We need time, money, Iqaluit tells NWB

Officials with the Town of Iqaluit say they can’t meet the requirements of their new water licence — unless they get more money and more time.

By NUNATSIAQ NEWS

MICHAELA RODRIGUE

IQALUIT — Officials at the Town of Iqaluit say they need more money, more time, and more information to meet conditions that the Nunavut Water Board has imposed upon them in a recent one-year water licence.

In a letter sent to the Nunavut Water Board last week, the Town of Iqaluit asks for “clarification” of a number of conditions that the water board imposed when it granted a short one-year water licence to the municipality late last year.

The Town also asks for some of the water board’s deadlines to be changed, and for federal or territorial hand-out money to help the municipality pay the costs of carrying out the water board’s requirements, which include an air quality study, and inspections of the Lake Geraldine reservoir and Iqaluit’s new sewage lagoon.

Copies of the letter have been sent to a variety of federal and territorial officials, including Indian Affairs Minister Bob Nault, Community Government Minister Jack Anawak, and Iqaluit’s three MLAs.

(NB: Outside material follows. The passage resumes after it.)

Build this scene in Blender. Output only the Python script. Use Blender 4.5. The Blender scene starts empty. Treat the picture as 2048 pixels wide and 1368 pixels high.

“We’re not trying to be antagonistic here. We’re trying to say, ‘how can we realistically meet these targets?’ ” the municipality’s acting senior administrative officer, Paul Fraser, said last week. “Let’s sit down and talk about the issue.”

No plans in budget

The municipality’s licence, issued last December, comes with a long list of requirements, including environmental studies and the completion of a new plan to deal with the town’s garbage.

“We had no opportunity to plan in the 2000 budget those expenditures. It’s a pretty expensive tab,” Fraser said.

In a letter to the water board written above Iqaluit Mayor Jimmy Kilabuk’s signature, the Town of Iqaluit stops short of saying the municipality can’t comply with the water licence.

But the letter clearly states that the Town alone can’t afford many of the terms and conditions imposed by the board.

“It is imperative that the members of the board realize the impact of the Iqaluit water licence on the resources of the municipality. A one-year licence makes it very difficult to meet so many stringent requirements,” says Kilabuk’s letter.

“The costs involved in completing studies, as demanded by the NWB, and the timelines attached to them, are a recurring problem with this water licence.”

Air quality study

The most contentious requirement is an environmental study to determine the link between the open burning of garbage at Iqaluit’s dump and the quality of the town’s water supply.

The Town estimates that the air quality study could cost $100,000, and that a requirement to complete the study by next fall “shows a complete lack of understanding of the complexities involved in doing this kind of research.”

The Town says other agencies should be responsible for the air quality research.

The Town’s other letter also says an inspection of the Lake Geraldine Reservoir Dam by July 31, 2000 could cost $50,000.

As well, they say an assessment of the Lake Geraldine watershed could cost $20,000 to perform, and that an inspection of the sewage lagoon dykes would cost another $20,000.

The Town can’t pay for the upgrades without help from the territorial or federal governments, Fraser said.

“I think it would be a little cavalier to say ‘the Town of Iqaluit, that’s your problem,'” Fraser said. “There’s other players in this game than us.”

The municipality so far has missed one deadline — Feb. 15 — to direct all piped and trucked sewage to the new sewage treatment plant. According to the letter, the new plant is not yet complete and cannot perform that function.

The letter questions the deadlines imposed by the board, including one for an inspection of the Lake Geraldine Reservoir Dam, due July 31.

“If this condition is to be kept as part of the licence, we request that the deadline be removed and funding be identified by the water board,” the letter states.

The Aug. 31 deadline for a hydrological assessment on the Lake Geraldine watershed must also be addressed, the municipality says.

As of Nunatsiaq News press time, the Nunavut water board had not responded to the Town’s letter.